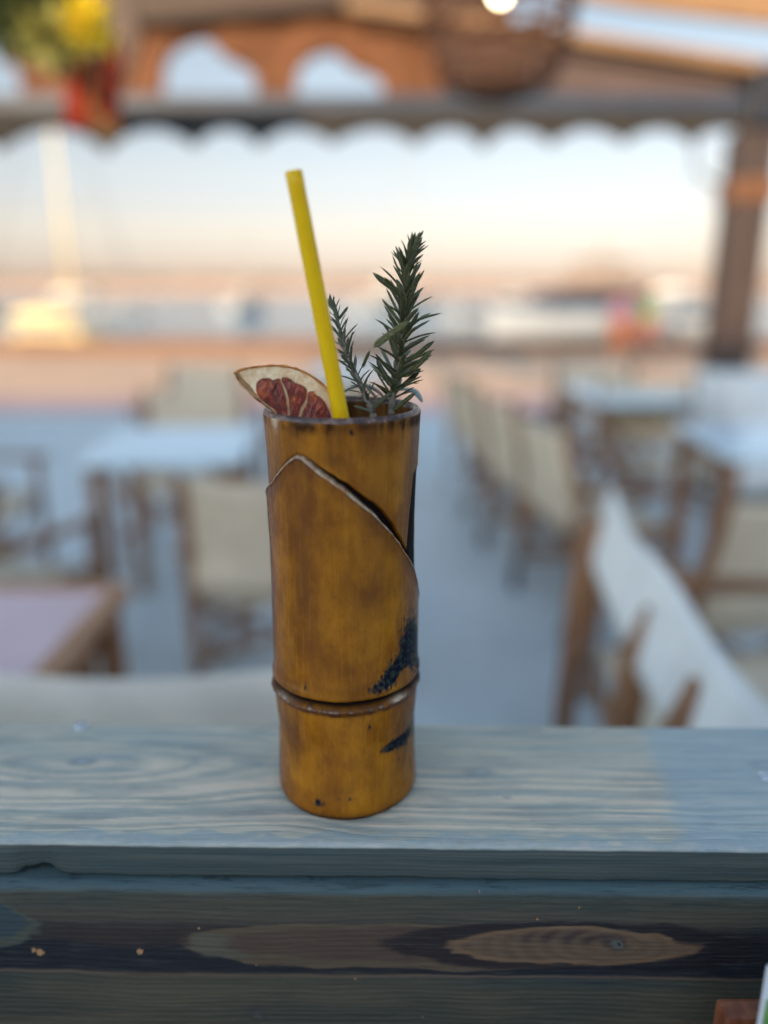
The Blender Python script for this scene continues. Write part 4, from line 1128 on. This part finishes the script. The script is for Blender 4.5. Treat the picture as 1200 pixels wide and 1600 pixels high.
def motorboat(px, y, L, label, rz, fly=True, mat=None):
    c = on_y(px, 480, y); r_ = empty('motor_boat', (c.x, y, SEA), label, 'motor boat', 'motor boats moored in the harbour', radians(rz))
    hull(L, L*.3, L*.13, r_, M_hull)
    bm = bmesh.new(); add_box(bm, (-L*.05, 0, L*.17), (L*.5, L*.22, L*.10), bevel=L*.02); from_bm('cabin', bm, mat or M_hull, r_)
    bm = bmesh.new()
    add_box(bm, (-L*.05, 0, L*.175), (L*.54, L*.232, L*.095)); from_bm('window', bm, M_navy, r_)
    if fly:
        bm = bmesh.new(); add_box(bm, (-L*.10, 0, L*.25), (L*.34, L*.2, L*.05), bevel=L*.015); from_bm('flybridge', bm, mat or M_hull, r_)
        bm = bmesh.new(); add_box(bm, (-L*.12, 0, L*.36), (L*.26, L*.18, L*.02), bevel=L*.006)
        for sx in (-.23, -.02):
            for sy in (-.07, .07): tube(bm, [(L*sx, L*sy, L*.26), (L*sx, L*sy, L*.36)], L*.006, 6)
        tube(bm, [(-L*.12, 0, L*.36), (-L*.12, 0, L*.46)], L*.008, 6); from_bm('hardtop', bm, mat or M_hull, r_)
    return r_
M_crm = simple('cream_gelcoat', (.30, .175, .095), .35, .04, 2)
motorboat(905, 40, 10.0, 'largest motor boat with cream flybridge and dark window band right of the rosemary', 200, True, M_crm)
motorboat(760, 52, 5.0, 'low white motor boat between the rosemary and the large cream boat', 10, False)
motorboat(820, 60, 6.5, 'white motor boat half hidden behind the large cream boat', -12, True)
motorboat(1065, 44, 5.5, 'low motor boat with dark windows just left of the post', 170, False)
motorboat(30, 38, 6.0, 'motor boat at the far left picture edge behind the sailboat', 15, False, M_crm)

# ================================================================== PEOPLE (two small figures on the quay)
def person(px, y, hgt, label, top_c, bot_c, hair_c, seed, face=0):
    c = on_y(px, 560, y); root = empty('person', (c.x, y, 0), label, 'person', rz=radians(face)); s = hgt/1.7
    J = {'pel': (0, 0, .93), 'ch': (0, -.01, 1.22), 'nk': (0, 0, 1.43), 'hd': (0, .01, 1.52), 'ht': (0, .02, 1.66)}
    for sd in (-1, 1):
        k = 'l' if sd < 0 else 'r'; sw = .10*sd*(1 if seed else -1)
        J['sh'+k] = (.17*sd, 0, 1.37); J['el'+k] = (.23*sd, .02+sw*.3, 1.10); J['wr'+k] = (.22*sd, .08+sw, .88); J['ha'+k] = (.215*sd, .10+sw, .80)
        J['hp'+k] = (.09*sd, 0, .88); J['kn'+k] = (.10*sd, .03-sw*.6, .50); J['an'+k] = (.10*sd, -sw, .09); J['to'+k] = (.11*sd, .15-sw, .035)
    R = dict(pel=.13, ch=.135, nk=.055, hd=.075, ht=.085)
    for k in 'lr': R.update({'sh'+k: .058, 'el'+k: .042, 'wr'+k: .030, 'ha'+k: .034, 'hp'+k: .09, 'kn'+k: .058, 'an'+k: .038, 'to'+k: .034})
    E = [('pel', 'ch'), ('ch', 'nk'), ('nk', 'hd'), ('hd', 'ht')]
    for k in 'lr': E += [('nk', 'sh'+k), ('sh'+k, 'el'+k), ('el'+k, 'wr'+k), ('wr'+k, 'ha'+k), ('pel', 'hp'+k), ('hp'+k, 'kn'+k), ('kn'+k, 'an'+k), ('an'+k, 'to'+k)]
    for k, sd in (('l', -1), ('r', 1)):
        hx, hy, hz = J['ha'+k]
        for q in range(4):
            J['f%d%s' % (q, k)] = (hx, hy-.03+.02*q, hz-.085+.008*abs(q-1)); R['f%d%s' % (q, k)] = .009; E.append(('ha'+k, 'f%d%s' % (q, k)))
        J['t'+k] = (hx-sd*.01, hy+.06, hz-.02); R['t'+k] = .011; E.append(('ha'+k, 't'+k))
    def skin(names, edges, mat, nm, off=0):
        names = list(names); idx = {n: i for i, n in enumerate(names)}
        me = bpy.data.meshes.new(nm); me.from_pydata([tuple(v*s for v in J[n]) for n in names], [(idx[a], idx[b]) for a, b in edges], [])
        o = mesh_obj(nm, me, mat, root)
        md = o.modifiers.new('skin', 'SKIN'); md.use_smooth_shade = True
        for i, n in enumerate(names):
            rr_ = (R[n]+off)*s; me.skin_vertices[0].data[i].radius = (rr_*.92, rr_) if n in ('pel', 'ch') else (rr_, rr_)
            me.skin_vertices[0].data[i].use_root = (i == 0)
        o.modifiers.new('sub', 'SUBSURF').levels = 1
        o.modifiers['sub'].render_levels = 2
        return o
    skin(J.keys(), E, simple('skin_tone', (.48, .27, .17), .5, .05, 10), 'body')
    tops = ['ch', 'pel', 'shl', 'shr', 'ell', 'elr', 'nkl']; J['nkl'] = (0, 0, 1.38); R['nkl'] = .075
    skin(tops, [('pel', 'ch'), ('ch', 'nkl'), ('nkl', 'shl'), ('nkl', 'shr'), ('shl', 'ell'), ('shr', 'elr')], fabric('top_cloth', top_c), 'top', .016)
    J['pe2'] = (0, 0, .90); R['pe2'] = .135
    skin(['pe2', 'hpl', 'hpr', 'knl', 'knr'], [('pe2', 'hpl'), ('pe2', 'hpr'), ('hpl', 'knl'), ('hpr', 'knr')], fabric('trouser_cloth', bot_c), 'shorts', .018)
    bm = bmesh.new(); bmesh.ops.create_icosphere(bm, subdivisions=3, radius=.108*s)
    for v in list(bm.verts):
        if v.co.z < -.02*s and v.co.y > -.01*s: bm.verts.remove(v)
    bmesh.ops.translate(bm, verts=bm.verts, vec=V((0, -.005, 1.625))*s); from_bm('hair', bm, simple('hair', hair_c, .6, .2, 40), root, True)
    for sd in (-1, 1):
        bm = bmesh.new(); bmesh.ops.create_icosphere(bm, subdivisions=1, radius=.012*s); bmesh.ops.translate(bm, verts=bm.verts, vec=V((sd*.032, .098, 1.60))*s); from_bm('eye', bm, M_dark, root, True)
        bm = bmesh.new(); add_box(bm, V((sd*.105, .05-(.10*sd*(1 if seed else -1)), .025))*s, V((.085, .25, .05))*s, bevel=.02*s); from_bm('shoe', bm, M_dark, root, True)
    bm = bmesh.new(); tube(bm, [V((0, .09, 1.60))*s, V((0, .115, 1.565))*s, V((0, .10, 1.56))*s], [.006*s, .014*s, .010*s], 6); from_bm('nose', bm, bpy.data.materials['skin_tone'], root, True)
person(966, 12.6, 1.34, 'person in a pink top and bright orange shorts on the quay', (.75, .34, .40), (.90, .25, .07), (.35, .2, .1), 0, 160)
person(1004, 13.6, 1.30, 'person in a green top and red shorts on the quay nearer the post', (.16, .42, .14), (.62, .14, .08), (.08, .05, .03), 1, 200)

# ================================================================== BUILDING BEHIND THE CAMERA (unseen, sized and set back to shade the terrace)
bld = empty('unseen_shade_building', (0, -24, 0), 'added unseen plastered building behind the viewer, shading the terrace', 'building')
bm = bmesh.new(); add_box(bm, (0, -2, 4.7), (90, 4, 9.4), bevel=.02); from_bm('shade_building_wall', bm, simple('shade_building_plaster', (.62, .55, .47), .8, .06, 1), bld)
bm = bmesh.new(); add_box(bm, (0, -2, 9.5), (90.6, 4.6, .18)); from_bm('shade_building_roof', bm, M_brn, bld)
for k in range(-5, 6):
    bm = bmesh.new(); add_box(bm, (k*2.6, .02, 1.5), (1.4, .05, 1.6)); o = from_bm('window', bm, M_navy, bld)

========

INSTRUCTIONS FOR THE TASK> Pick out the lines that have the word "picture". Copy them all.

TASK SOLUTION>
The Blender Python script for this scene continues. Write part 4, from line 1128 on. This part finishes the script. The script is for Blender 4.5. Treat the picture as 1200 pixels wide and 1600 pixels high.
motorboat(30, 38, 6.0, 'motor boat at the far left picture edge behind the sailboat', 15, False, M_crm)